No decorrer da trama, muita coisa aconteceu. Memes com a vinheta final de congelamento dos personagens inundaram as redes sociais, bordões não faltaram (“A CULPA É DA RITAAA“) e cenas memoráveis. Além da já citada, tivemos outras como quando Nina humilha Carminha na mansão da família, ou também naquela em que a família de Tufão desmascara Carminha após saber de sua traição com Max.
Muitos coadjuvantes se destacaram e ganharam holofotes. Nilo (José de Abreu), morador do lixão, ganhou o público com sua insanidade e risada “hi-hi-hi”. A trabalhadora doméstica Zezé (Cacau Protásio) foi o alívio cômico da mansão, que cantava “Eu quero ver tu me chamar de amendoim…”. Suellen (Ísis Valverde), a “piriguete” do Divino que, supostamente, veio da Bolívia mas que não carrega nenhum sotaque ou algo da cultura de seu país (sim, um erro da produção da novela).
E como não falar da Mãe Lucinda (Vera Holtz)? A mãezona da novela que criou dezenas de crianças no lixão, inclusive Nina. Foi enganada, renegada, presa injustamente, esbanjou conselhos e, ao final, pôde assistir a reconciliação de Carminha com Nina, que era o que tanto queria. Fato este que não agradou em nada a crítica nacional, que considerou a redenção de Carminha como previsível. Enfim, os críticos!
Se o início e o meio já estavam bons, foi nessa reta final que, podemos dizer: Avenida Brasil parou o Brasil. Ruas desertas, sobrecargas de energias, bares lotados com TVs ligadas no canal 5, bolões de apostas para saber quem matou o Max, adiamento de compromissos presidenciais, recesso de aulas… Ufa! Tudo para não perder um segundo sequer do desfecho das rivais e do jogo de futebol do Divino Futebol Clube que, claro, ganhou a competição.

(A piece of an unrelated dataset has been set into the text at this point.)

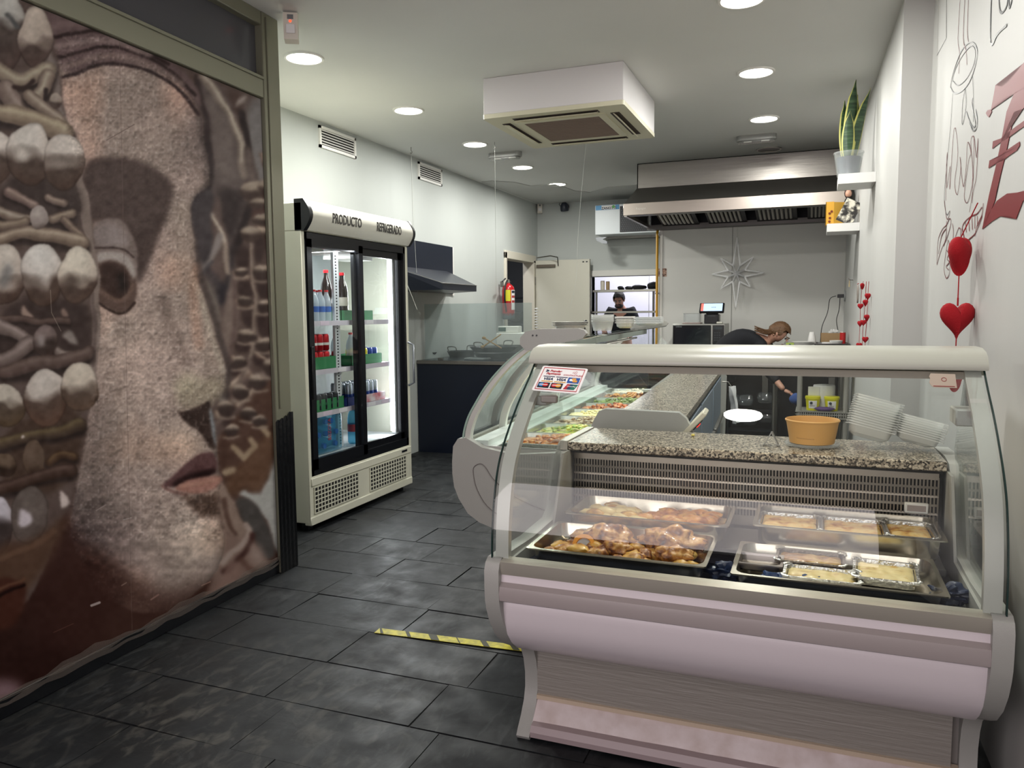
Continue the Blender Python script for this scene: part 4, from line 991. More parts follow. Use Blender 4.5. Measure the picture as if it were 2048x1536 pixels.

Todo esse movimento rendeu picos de quase 54 pontos de audiência em seu último capítulo, tendo atingido um marco de 70 em Fortaleza. A obra de João Emanuel Carneiro provou que novela boa não é apenas do século passado, e que podemos ter ótimas tramas capazes de encantar o país ambientadas nas camadas mais populares, para as camadas mais populares. Afinal, essa Avenida tem nome e é Brasil.